To qualify for Prevented Planting insurance coverage and payments, affected areas must be the lower of 20 acres, or 20 percent of the total eligible insured acreage in a farm unit. The maximum acreage eligible for prevented planting coverage is limited to the number of acres in the insurable farm unit. Furthermore, the maximum eligible acres for a given crop is the highest number of acres planted to that crop on that insurable farm unit in the past four years, regardless of the planned crop acreage for 2019.

Kent Thiesse, Farm Management Analyst, has prepared an information sheet titled: “Late and Prevented Planting Options for 2019”, which contains details on prevented planting requirements and considerations, as well as Tables comparing the potential results for options of late planting or prevented planting with normal production for corn and soybeans. To receive a copy of the prevented planting information sheet, please send an e-mail to: kent.thiesse@minnstarbank.com

Iowa State University and the University of Illionois FarmDoc. website have both developed very good spreadsheets to evaluate late and prevented planting crop decisions. They are available at:

  • https://www.extension.iastate.edu/agdm/cdcostsreturns.html (Iowa State University)
  • https://farmdoc.illinois.edu/fast-tools/planting-decision-model (Farm.doc website)

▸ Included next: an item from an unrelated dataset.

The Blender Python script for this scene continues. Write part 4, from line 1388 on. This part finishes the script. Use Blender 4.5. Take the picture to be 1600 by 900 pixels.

Every producer’s situation is different regarding late and prevented planting options, as a result, the best option will vary considerably from farm-to-farm, based on differences in yield potential and insurance coverage. The choice that a producer makes could result in a difference of thousands of dollars in the potential insurance coverage that is available. This is why it is extremely critical for producers to consult with their crop insurance agent before finalizing late and prevented planting crop decisions.